• Raw records
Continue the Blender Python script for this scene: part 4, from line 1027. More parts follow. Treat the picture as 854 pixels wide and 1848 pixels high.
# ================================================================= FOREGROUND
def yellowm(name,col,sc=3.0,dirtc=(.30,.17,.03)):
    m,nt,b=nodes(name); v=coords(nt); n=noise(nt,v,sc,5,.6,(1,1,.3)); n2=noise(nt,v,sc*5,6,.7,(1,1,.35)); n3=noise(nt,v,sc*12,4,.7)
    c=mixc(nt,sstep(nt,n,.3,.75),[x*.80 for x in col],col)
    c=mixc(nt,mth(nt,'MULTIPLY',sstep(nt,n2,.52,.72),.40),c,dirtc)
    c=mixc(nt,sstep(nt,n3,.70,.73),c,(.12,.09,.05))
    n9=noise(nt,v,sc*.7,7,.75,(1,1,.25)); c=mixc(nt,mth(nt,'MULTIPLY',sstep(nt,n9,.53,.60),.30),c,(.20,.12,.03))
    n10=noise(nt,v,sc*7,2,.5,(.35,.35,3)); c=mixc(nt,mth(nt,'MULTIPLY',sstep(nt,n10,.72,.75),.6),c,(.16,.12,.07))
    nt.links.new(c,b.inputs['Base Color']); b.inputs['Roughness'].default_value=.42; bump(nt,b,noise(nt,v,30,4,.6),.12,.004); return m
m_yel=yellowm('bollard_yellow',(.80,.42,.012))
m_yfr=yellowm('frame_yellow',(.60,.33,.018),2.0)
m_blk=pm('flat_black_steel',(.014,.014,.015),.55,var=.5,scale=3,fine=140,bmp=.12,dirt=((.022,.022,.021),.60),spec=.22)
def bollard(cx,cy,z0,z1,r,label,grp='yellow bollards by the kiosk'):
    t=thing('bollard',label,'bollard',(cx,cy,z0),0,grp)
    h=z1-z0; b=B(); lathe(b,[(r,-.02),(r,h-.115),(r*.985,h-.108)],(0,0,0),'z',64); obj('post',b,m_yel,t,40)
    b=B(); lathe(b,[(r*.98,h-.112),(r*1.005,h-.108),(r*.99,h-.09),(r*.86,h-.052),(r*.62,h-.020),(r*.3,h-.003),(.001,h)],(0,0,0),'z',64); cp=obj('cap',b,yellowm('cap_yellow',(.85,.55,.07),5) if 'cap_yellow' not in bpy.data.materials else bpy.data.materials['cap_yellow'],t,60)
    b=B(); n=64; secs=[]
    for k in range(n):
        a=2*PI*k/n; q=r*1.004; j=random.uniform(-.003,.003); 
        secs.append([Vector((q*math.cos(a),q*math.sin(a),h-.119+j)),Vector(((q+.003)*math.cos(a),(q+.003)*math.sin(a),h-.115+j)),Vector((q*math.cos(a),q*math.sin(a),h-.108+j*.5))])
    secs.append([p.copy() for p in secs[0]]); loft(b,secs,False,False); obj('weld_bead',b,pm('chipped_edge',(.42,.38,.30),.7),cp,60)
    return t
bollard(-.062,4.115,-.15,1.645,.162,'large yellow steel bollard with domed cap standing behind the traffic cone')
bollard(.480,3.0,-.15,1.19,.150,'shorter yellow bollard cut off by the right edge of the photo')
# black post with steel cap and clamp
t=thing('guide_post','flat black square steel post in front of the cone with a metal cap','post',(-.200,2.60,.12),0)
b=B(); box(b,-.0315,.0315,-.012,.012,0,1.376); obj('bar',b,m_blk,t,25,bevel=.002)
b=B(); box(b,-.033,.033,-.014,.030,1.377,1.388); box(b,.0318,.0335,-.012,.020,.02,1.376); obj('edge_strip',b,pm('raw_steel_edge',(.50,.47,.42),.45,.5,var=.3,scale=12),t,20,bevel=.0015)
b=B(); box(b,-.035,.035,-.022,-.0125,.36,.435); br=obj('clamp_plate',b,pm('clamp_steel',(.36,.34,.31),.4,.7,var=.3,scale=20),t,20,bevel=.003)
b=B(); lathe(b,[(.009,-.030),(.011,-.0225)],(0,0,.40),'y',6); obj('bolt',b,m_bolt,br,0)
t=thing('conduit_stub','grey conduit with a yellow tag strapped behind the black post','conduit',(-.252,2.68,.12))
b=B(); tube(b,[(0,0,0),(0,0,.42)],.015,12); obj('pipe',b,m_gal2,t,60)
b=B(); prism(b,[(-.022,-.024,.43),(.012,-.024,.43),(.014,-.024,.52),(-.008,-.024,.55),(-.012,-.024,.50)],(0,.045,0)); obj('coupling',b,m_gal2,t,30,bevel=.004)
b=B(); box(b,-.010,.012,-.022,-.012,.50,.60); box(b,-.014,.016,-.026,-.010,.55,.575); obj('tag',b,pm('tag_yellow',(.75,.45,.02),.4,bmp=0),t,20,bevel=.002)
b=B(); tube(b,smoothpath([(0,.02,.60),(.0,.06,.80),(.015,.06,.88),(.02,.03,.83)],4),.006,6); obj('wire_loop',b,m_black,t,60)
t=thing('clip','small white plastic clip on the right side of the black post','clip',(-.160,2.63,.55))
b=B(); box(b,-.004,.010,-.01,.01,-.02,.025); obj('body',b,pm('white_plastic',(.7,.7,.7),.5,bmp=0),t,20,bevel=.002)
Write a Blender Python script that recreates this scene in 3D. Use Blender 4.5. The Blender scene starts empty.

• The request
Select all lines with the word "Python" from the entries above.

• Correct response
Continue the Blender Python script for this scene: part 4, from line 1027. More parts follow. Treat the picture as 854 pixels wide and 1848 pixels high.
Write a Blender Python script that recreates this scene in 3D. Use Blender 4.5. The Blender scene starts empty.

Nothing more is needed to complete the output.